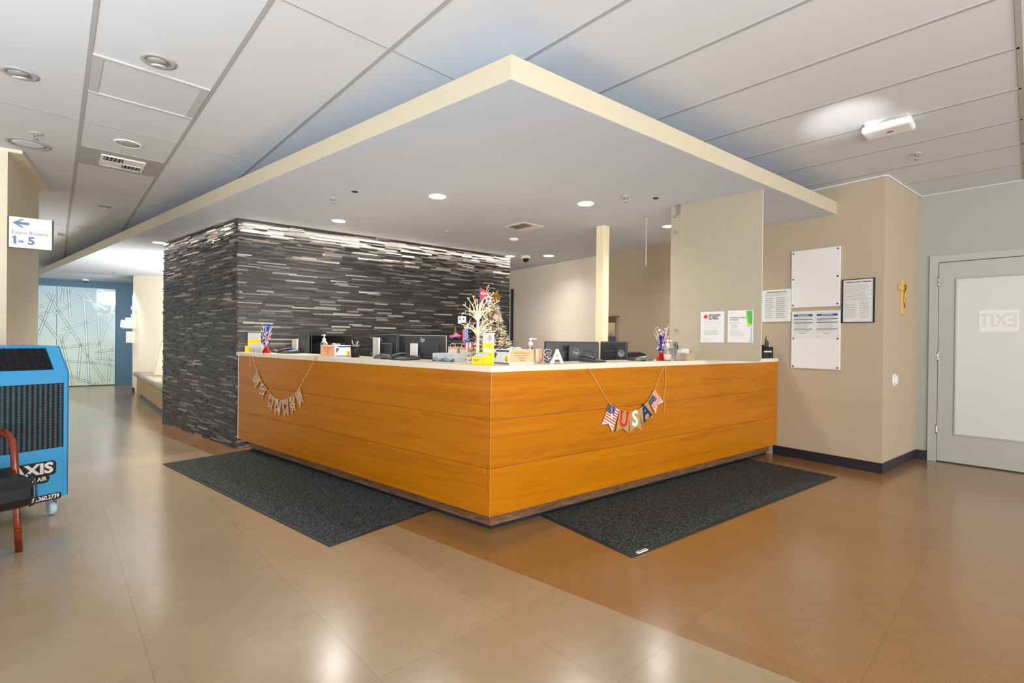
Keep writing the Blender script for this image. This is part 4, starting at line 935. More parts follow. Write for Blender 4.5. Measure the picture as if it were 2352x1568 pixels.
for i, (A, B, C_, N, E_, kind) in enumerate(FLG):
    q = [cv(p) for p in (A, B, C_, E_)]; nn = cv(N); y = -.011 - .002 * (i % 2)
    m = MB(); m.prism([q[0], q[1], q[2], nn, q[3]], y - .0015, y, 0); fo = m.build('pennant', M_wht if kind == 'f' else M_kraft, t)
    ang = math.atan2(q[1][1] - q[0][1], q[1][0] - q[0][0]); L_ = math.hypot(q[1][0] - q[0][0], q[1][1] - q[0][1])
    if kind == 'f':
        m = MB()
        for k in range(7):
            b0_, b1_ = .0 + k * .112, .056 + k * .112; a0_ = .62 if b1_ < .36 else 0.0
            m.prism([bil(q, a0_, b0_), bil(q, 1, b0_), bil(q, 1, b1_), bil(q, a0_, b1_)], y - .0022, y - .0015, 0)
        for a0_, a1_ in ((0, .3), (.7, 1)): m.prism([bil(q, a0_, .80), bil(q, a1_, .80), bil(q, a1_, .84), bil(q, a0_, .84)], y - .0022, y - .0015, 0)
        m.build('stripes', M_red, fo)
        m = MB(); m.prism([bil(q, 0, 0), bil(q, .62, 0), bil(q, .62, .40), bil(q, 0, .40)], y - .0026, y - .0015, 0); m.build('canton', M_navy, fo)
        m = MB()
        for a in range(5):
            for b_ in range(5): m.prism(star(bil(q, .07 + .12 * a, .05 + .075 * b_), L_ * .028), y - .0031, y - .0026)
        m.build('canton_stars', M_wht, fo)
        if i == 0:
            m = MB(); c = cv((680, 955)); s_ = .0075
            m.prism([(c[0] - 1.2 * s_, c[1] - 2.2 * s_), (c[0] + 1.0 * s_, c[1] - 2.4 * s_), (c[0] + 1.4 * s_, c[1] + .5 * s_), (c[0] + .9 * s_, c[1] + 1.8 * s_), (c[0] + .2 * s_, c[1] + 2.6 * s_), (c[0] - .5 * s_, c[1] + 1.8 * s_), (c[0] - 1.1 * s_, c[1] + .6 * s_)], y - .009, y - .004); m.build('wooden_tag', M_wht, fo)
            m = MB(); m.tube([(c[0] - .01, y - .007, c[1] + .075), (c[0] + .0, y - .007, c[1] + .018), (c[0] + .005, y - .007, c[1] + .075)], .0012, 5); m.build('tag_cord', M_wht, fo)
        else:
            m = MB(); c = cv((1520, 632)); m.lathe([(.017, 0), (.017, .004), (.012, .006), (0, .006)], 14, 0, T(c[0], y - .003, c[1]) @ RX(90)); m.build('button', mat('mauve_button', '#7a5870', .5, var=.2, vscale=90), fo)
    else:
        mt = {'U': M_red, 'S': M_wht, 'A': M_navy}[kind]; c = bil(q, .5, .40); MM = T(c[0], y - .002, c[1]) @ Matrix.Rotation(-ang, 4, 'Y')
        m = MB(); sz = L_ * 1.42; m.text(kind, sz, MM, 0, .0006, sz * .03, wx=.86 if kind != 'S' else .92)
        hh = sz * .36
        if kind == 'U': m.box(-L_ * .44, -L_ * .12, -.0006, .0006, hh * .86, hh * 1.06, 0, MM); m.box(L_ * .12, L_ * .44, -.0006, .0006, hh * .86, hh * 1.06, 0, MM)
        if kind == 'A': m.box(-L_ * .50, -L_ * .14, -.0006, .0006, -hh * 1.08, -hh * .88, 0, MM); m.box(L_ * .14, L_ * .50, -.0006, .0006, -hh * 1.08, -hh * .88, 0, MM)
        m.build('letter', mt, fo)

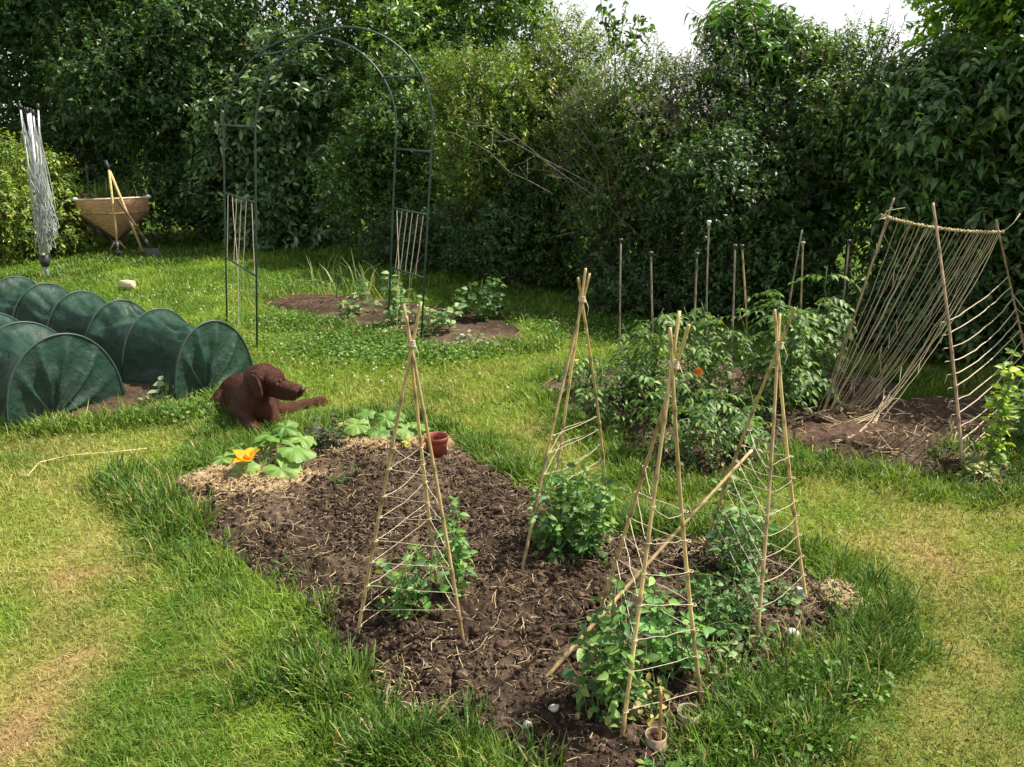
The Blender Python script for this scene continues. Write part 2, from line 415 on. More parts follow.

» Work to do
Pull out all lines of the data with the string "parts".

» Output for this exercise
Keep writing the Blender script for this image. This is part 4, starting at line 935. More parts follow. Write for Blender 4.5. Measure the picture as if it were 2352x1568 pixels.
The Blender Python script for this scene continues. Write part 2, from line 415 on. More parts follow.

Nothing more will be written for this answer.